### THE TASK
What is the number of lines in the entries that include the word "Write"? Respond with the number only.
-------------------------
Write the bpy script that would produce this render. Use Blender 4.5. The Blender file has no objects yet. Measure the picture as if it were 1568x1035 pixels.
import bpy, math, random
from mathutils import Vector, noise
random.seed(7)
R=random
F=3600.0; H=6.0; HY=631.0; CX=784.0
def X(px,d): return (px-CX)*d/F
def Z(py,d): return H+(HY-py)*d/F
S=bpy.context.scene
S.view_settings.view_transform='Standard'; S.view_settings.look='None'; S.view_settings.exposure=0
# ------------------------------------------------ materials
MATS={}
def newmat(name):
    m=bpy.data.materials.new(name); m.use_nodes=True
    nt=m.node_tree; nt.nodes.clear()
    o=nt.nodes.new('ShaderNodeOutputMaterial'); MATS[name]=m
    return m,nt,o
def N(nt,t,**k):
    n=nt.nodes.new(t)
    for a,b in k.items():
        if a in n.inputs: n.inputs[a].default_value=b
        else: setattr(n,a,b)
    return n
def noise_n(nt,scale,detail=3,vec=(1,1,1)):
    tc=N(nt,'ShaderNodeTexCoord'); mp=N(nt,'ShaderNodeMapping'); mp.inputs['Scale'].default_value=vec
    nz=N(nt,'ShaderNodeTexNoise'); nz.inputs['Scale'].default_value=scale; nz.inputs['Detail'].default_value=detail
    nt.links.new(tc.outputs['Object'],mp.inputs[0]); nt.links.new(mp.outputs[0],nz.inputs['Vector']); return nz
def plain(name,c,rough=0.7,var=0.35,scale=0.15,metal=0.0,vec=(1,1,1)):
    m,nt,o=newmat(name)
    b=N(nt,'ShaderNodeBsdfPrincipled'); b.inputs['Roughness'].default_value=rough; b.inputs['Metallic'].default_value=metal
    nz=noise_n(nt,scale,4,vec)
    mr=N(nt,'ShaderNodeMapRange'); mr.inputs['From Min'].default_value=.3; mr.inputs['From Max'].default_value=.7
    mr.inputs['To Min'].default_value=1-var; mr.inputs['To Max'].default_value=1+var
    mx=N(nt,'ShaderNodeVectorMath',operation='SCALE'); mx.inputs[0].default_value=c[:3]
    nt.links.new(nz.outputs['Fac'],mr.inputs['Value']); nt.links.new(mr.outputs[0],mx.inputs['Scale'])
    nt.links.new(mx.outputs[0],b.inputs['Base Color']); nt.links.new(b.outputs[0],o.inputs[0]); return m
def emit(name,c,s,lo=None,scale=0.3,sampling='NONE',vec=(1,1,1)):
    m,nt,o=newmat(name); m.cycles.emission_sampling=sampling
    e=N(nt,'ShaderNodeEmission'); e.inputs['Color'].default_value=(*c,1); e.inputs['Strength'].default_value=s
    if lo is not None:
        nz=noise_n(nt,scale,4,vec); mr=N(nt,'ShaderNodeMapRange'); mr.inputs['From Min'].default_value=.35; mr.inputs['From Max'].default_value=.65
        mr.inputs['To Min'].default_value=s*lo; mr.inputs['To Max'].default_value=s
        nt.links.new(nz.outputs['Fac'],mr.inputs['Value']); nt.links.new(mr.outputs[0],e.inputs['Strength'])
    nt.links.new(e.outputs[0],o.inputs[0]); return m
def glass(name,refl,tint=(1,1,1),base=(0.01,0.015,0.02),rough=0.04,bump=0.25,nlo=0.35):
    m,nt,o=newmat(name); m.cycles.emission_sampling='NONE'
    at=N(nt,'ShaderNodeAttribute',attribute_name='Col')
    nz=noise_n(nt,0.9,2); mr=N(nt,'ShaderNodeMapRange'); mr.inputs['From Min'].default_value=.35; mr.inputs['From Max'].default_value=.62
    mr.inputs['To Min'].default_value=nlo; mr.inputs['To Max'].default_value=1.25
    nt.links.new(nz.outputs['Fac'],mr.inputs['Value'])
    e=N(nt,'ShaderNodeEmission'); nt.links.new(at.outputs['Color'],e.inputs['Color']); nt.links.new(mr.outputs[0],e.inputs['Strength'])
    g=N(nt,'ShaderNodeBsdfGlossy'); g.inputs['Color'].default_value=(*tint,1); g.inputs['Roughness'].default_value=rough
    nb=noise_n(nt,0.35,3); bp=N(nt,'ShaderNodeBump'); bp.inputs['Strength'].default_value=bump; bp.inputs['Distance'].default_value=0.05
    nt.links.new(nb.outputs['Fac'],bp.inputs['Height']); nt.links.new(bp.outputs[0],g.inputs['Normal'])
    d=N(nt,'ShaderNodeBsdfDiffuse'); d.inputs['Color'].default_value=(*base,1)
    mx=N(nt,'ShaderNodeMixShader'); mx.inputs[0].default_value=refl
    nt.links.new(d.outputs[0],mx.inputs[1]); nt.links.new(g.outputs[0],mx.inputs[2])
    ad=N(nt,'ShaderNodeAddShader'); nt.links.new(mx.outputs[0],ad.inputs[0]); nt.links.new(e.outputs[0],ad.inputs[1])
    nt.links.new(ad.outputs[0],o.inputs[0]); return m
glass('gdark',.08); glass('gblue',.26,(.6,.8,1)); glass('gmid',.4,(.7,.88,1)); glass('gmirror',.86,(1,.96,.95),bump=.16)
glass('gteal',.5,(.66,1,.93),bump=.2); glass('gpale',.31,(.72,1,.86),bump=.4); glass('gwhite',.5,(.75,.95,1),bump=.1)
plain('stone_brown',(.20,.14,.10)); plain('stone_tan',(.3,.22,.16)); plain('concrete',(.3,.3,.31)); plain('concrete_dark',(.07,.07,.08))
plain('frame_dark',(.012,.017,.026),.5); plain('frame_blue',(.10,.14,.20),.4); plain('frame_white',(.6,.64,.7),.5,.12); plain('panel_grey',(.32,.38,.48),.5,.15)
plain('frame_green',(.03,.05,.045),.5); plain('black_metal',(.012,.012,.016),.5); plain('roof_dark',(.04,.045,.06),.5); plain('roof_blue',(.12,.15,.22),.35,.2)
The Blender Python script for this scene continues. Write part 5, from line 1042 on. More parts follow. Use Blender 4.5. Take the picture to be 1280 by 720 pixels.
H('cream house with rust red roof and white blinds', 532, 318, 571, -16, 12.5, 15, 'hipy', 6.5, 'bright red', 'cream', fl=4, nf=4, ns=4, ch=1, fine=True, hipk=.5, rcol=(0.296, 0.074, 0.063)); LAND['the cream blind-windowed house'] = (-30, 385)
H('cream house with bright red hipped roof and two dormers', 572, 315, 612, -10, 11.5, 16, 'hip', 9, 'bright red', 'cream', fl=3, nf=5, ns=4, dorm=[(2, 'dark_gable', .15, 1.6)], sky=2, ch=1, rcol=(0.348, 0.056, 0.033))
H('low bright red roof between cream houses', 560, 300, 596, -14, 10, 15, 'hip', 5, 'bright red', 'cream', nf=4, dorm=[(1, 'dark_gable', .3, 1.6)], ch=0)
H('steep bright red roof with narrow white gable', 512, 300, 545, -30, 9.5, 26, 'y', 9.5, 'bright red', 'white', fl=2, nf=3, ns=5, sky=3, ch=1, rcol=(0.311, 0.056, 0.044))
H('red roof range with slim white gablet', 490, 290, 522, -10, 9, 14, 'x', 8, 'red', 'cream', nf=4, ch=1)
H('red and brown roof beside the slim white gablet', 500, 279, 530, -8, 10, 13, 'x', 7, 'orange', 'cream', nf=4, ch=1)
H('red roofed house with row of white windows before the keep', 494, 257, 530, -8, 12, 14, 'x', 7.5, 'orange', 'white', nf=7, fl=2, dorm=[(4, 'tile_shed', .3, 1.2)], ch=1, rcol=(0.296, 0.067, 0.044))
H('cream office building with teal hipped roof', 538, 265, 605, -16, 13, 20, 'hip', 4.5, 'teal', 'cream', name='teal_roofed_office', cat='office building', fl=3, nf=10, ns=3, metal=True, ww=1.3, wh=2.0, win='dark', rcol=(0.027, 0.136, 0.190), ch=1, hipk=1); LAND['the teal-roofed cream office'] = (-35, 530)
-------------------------
### CORRECT RESULT
2